A major positive impact of having siblings is its impact on developing social and interpersonal skills, points out Nurick. A study published in the Journal of Marriage and Family found that children with siblings, particularly those with a closer age gap, show higher levels of social skills than only children. “The research suggests that sibling interactions provide a unique context for developing social abilities, including negotiation, empathy and cooperation,” Nurick says, which are “things we know lead to an increase in the quality of relationships and mental health outcomes.”

More emotional support

Having siblings can be like having built-in playmates, partners, friends and companions for life. “They share a unique bond, having grown up in the same family environment, allowing them to understand and support each other in ways others may not,” Nurick says. “This emotional backing can be particularly beneficial during times of stress or change, such as moving to a new place, parental divorce or losing a loved one.”

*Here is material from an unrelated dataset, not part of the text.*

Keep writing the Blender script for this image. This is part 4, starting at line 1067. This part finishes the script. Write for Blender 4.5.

All of these may also help to reduce feelings of loneliness and isolation, Yoo adds. Jenna Hermans, author of Chaos to Calm: 5 Ways Busy Parents Can Break Free from Overwhelm, tells Yahoo Life: “Even if they don’t ‘like’ each other, they can call on each other when needed for emotional support and feelings of belonging and connection. Because they share a family history and culture, siblings can also help individuals understand where they come from and who they are, establishing and confirming a sense of heritage and belonging.”

Greater resilience

“The challenges and conflicts that often come with sibling relationships can teach individuals how to cope with difficulties, bounce back from setbacks and persist in the face of adversity,” says Nurick. “These experiences can help build a foundation of resilience that benefits individuals throughout their lives.”

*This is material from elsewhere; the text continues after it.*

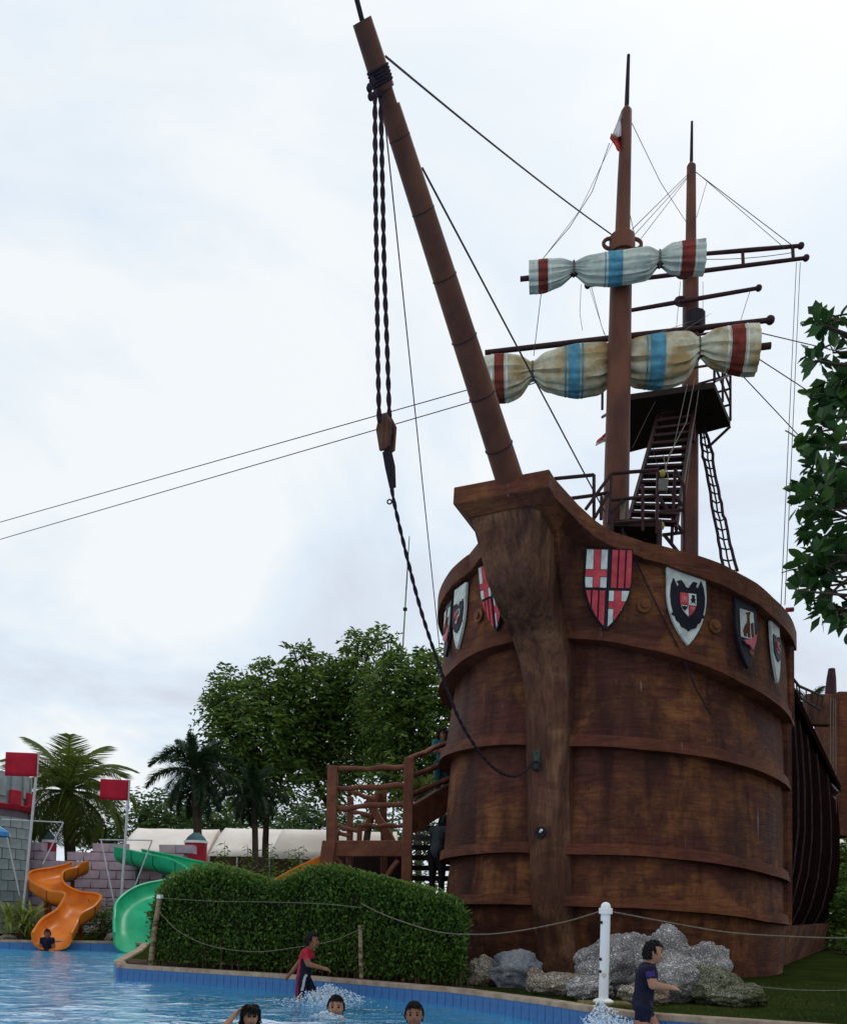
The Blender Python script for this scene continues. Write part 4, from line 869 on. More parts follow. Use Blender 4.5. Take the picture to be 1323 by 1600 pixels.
brope([D(563, 1452, y2-.03), D(520, 1470, 11.0), D(465, 1480, 11.2), D(400, 1487, 11.5), D(330, 1478, 11.9), D(280, 1455, 12.3), D(250, 1425, c3[1]-.05)], 'sagging lower rope along the front of the hedge', .005)
brope([pb_+lean*(hP-.09)+np.array([.05, 0, 0]), D(1060, 1444, 8.7), D(1140, 1457, 8.6), D(1230, 1463, 8.5), D(1330, 1465, 8.4), D(1440, 1455, 8.3)], 'rope from the white post running right past the hull')
brope([D(1125, 1530, 8.9), D(1180, 1541, 8.8), D(1250, 1547, 8.7), D(1330, 1547, 8.6), D(1440, 1540, 8.5)], 'low rope over the grass right of the coral rocks', .006)
lp = G(1120, 1545); post4 = MB().tube([(lp[0]+.02, 9.0, GZ), D(1124, 1528, 8.92)], .02, 8).build('barrier_stake', m_dark); tag(post4, 'short dark stake behind the coral rocks holding the low rope', 'stake')

# ================================================================ CORAL ROCKS
def coral_mat(name, c1, c2, c3, sc=26):
    m, n, l, b = new_mat(name); b.inputs['Roughness'].default_value = .95; b.inputs['Specular IOR Level'].default_value = .1
    t = n.new('ShaderNodeTexCoord'); mp = n.new('ShaderNodeMapping'); l.new(t.outputs['Object'], mp.inputs[0])
    dn_ = n.new('ShaderNodeTexNoise'); dn_.inputs['Scale'].default_value = 9; l.new(mp.outputs[0], dn_.inputs['Vector'])
    ad = n.new('ShaderNodeVectorMath'); ad.operation = 'MULTIPLY_ADD'; l.new(dn_.outputs[1], ad.inputs[0]); ad.inputs[1].default_value = (.2, .2, .2); l.new(mp.outputs[0], ad.inputs[2])
    v = n.new('ShaderNodeTexVoronoi'); v.feature = 'DISTANCE_TO_EDGE'; v.inputs['Scale'].default_value = sc; l.new(ad.outputs[0], v.inputs['Vector'])
    r = n.new('ShaderNodeValToRGB'); r.color_ramp.elements[0].position = .02; r.color_ramp.elements[0].color = (*c3, 1); r.color_ramp.elements[1].position = .30; r.color_ramp.elements[1].color = (*c1, 1); l.new(v.outputs[0], r.inputs[0])
    no = n.new('ShaderNodeTexNoise'); no.inputs['Scale'].default_value = 3.5; no.inputs['Detail'].default_value = 4; l.new(mp.outputs[0], no.inputs['Vector'])
    r2 = n.new('ShaderNodeValToRGB'); r2.color_ramp.elements[0].position = .42; r2.color_ramp.elements[0].color = (1, 1, 1, 1); r2.color_ramp.elements[1].position = .62; r2.color_ramp.elements[1].color = (*c2, 1); l.new(no.outputs[0], r2.inputs[0])
    mx_ = n.new('ShaderNodeMixRGB'); mx_.blend_type = 'MULTIPLY'; mx_.inputs[0].default_value = 1; l.new(r.outputs[0], mx_.inputs[1]); l.new(r2.outputs[0], mx_.inputs[2]); l.new(mx_.outputs[0], b.inputs['Base Color'])
    bp = n.new('ShaderNodeBump'); bp.inputs['Strength'].default_value = 1; bp.inputs['Distance'].default_value = .03; l.new(r.outputs[0], bp.inputs['Height']); l.new(bp.outputs[0], b.inputs['Normal']); return m
m_cor1 = coral_mat('coral_grey', (.58, .56, .52), (.55, .52, .54), (.20, .19, .19), 26)
m_cor2 = coral_mat('coral_tan', (.56, .48, .38), (.62, .55, .48), (.16, .14, .11), 30)
m_cor3 = coral_mat('coral_blue', (.36, .37, .38), (.6, .65, .75), (.17, .175, .19), 40)
m_cor4 = coral_mat('coral_mossy', (.27, .26, .18), (.42, .48, .3), (.06, .065, .045), 30)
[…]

Yoo points out that “larger families often have more diverse personalities, interests and interactions. Siblings learn to share, cooperate and build strong bonds.”

Better physical health

Having siblings has been linked to better physical health, “which is closely linked to mental health,” Nurick notes. One study found that having older siblings speeds up the rate at which babies develop their gut microbiome, which may increase immunity and protect against food allergy sensitivities. Nurick says siblings often engage in more physical activity together, which could also lead to better health.

So do the pros outweigh the cons?

“It depends on the siblings you get,” jokes Nurick. She points out that, beyond considering the number of siblings, “an important factor is the quality of the sibling relationships.” Yoo agrees, adding: “It has everything to do with personal values, circumstances and priorities. Each family needs to focus on what aligns best with their goals and capacity.”